Alain Juppé douterait-il de Virginie Calmels ?
Sans doute. En tout cas, il réfléchit et attend de voir. Car l’actuel maire de Bordeaux le sait bien, pour accéder au Palais Rohan, il faut rassembler jusqu’au centre. Un centre plutôt mal à l’aise entre les deux tours des élections régionales avec les déclarations de la candidate Calmels et ses appels du pied à l’électorat FN. Bref, ça passe mal.
Mais, ça passe mal aussi dans la majorité municipale avec certains élus étiquetés Les Républicains. Il y a ceux qui n’apprécient pas l’arriviste à la carrière fulgurante et d’autres qui ne sont pas prêts à mettre de côté leur ambition de succéder à Alain Juppé. Nicolas Florian, Alexandra Siarri, Jean-Louis David et Fabien Robert, se verraient bien dans le fauteuil du « meilleur d’entre nous », et ne doivent certainement pas goûter le caractère et le discours libéral de Virginie Calmels. Loyaux ils le sont envers Alain Juppé mais de là à suivre comme des moutons une Virginie Calmels débarquée depuis peu dans la vie politique, cela parait moins évident. Et Alain Juppé connait bien les réticences de certains élus de sa majorité.

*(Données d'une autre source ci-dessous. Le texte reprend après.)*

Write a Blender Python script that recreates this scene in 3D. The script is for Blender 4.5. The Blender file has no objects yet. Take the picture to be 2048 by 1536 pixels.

Alors, il laisse planer le suspens tout en laissant sa chance « au produit », comme on dit en marketing.
Mais le chemin tout tracé de Virginie Calmels semble plus sinueux que prévu et la sortie de route pourrait arriver à tout moment sans le soutien total de la droite bordelaise.
Sa défaite aux régionales l’a fragilisée dans ses ambitions bordelaises mais qu’elle se rassure, comme disait André Labarrère : « Les dauphins sont faits pour s’échouer sur les plages ».
La dame à beaucoup à faire, encore, pour accéder au fauteuil de maire de Bordeaux.